A FEDERAL INLAID MAHOGANY SIDEBOARD
A FEDERAL INLAID MAHOGANY SIDEBOARD

MARYLAND, 1790-1810

Details
A FEDERAL INLAID MAHOGANY SIDEBOARD
Maryland, 1790-1810
The rectangular top with bowed front with line inlaid edge above a conforming case fitted with one long drawer with line inlay flanked on one side by two short sham drawers revealing a bottle drawer with line inlay and flanked on the other by two short drawers with line inlay over a banded edge above a shaped skirt, on tapering square line and bellflower-inlaid legs with spade feet headed by rosette inlaid reserves
38½in. high, 66in. wide, 26¾in. deep

Lot Essay

Displaying urban traits from Annapolis and Baltimore, this high style Federal sideboard with its elegant form and decorative inlay was very fashionable in the late 18th and early 19th centuries. The sideboard was a fairly new form, introduced about 1785, functioning not only as a server for food and drink in the primary rooms of entertainment-- drawing rooms and dining rooms-- but as a piece of presentation furniture designed to give a grand impression.

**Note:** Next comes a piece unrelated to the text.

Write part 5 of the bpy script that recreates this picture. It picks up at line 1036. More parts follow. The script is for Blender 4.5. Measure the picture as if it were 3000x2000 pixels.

Exhibiting characteristics of John Shaw (1745-1829) with its recurrent inlaid oval paterae, use of poplar and yellow pine drawer linings, string inlay on drawer fronts and outline of top, this sideboard may have been created by a cabinetmaker familiar with Shaw's work. For related examples see Elder and Bartlett, John Shaw Cabinetmaker of Annapolis (Baltimore, 1983), figs. 24, 27, 40 and 53.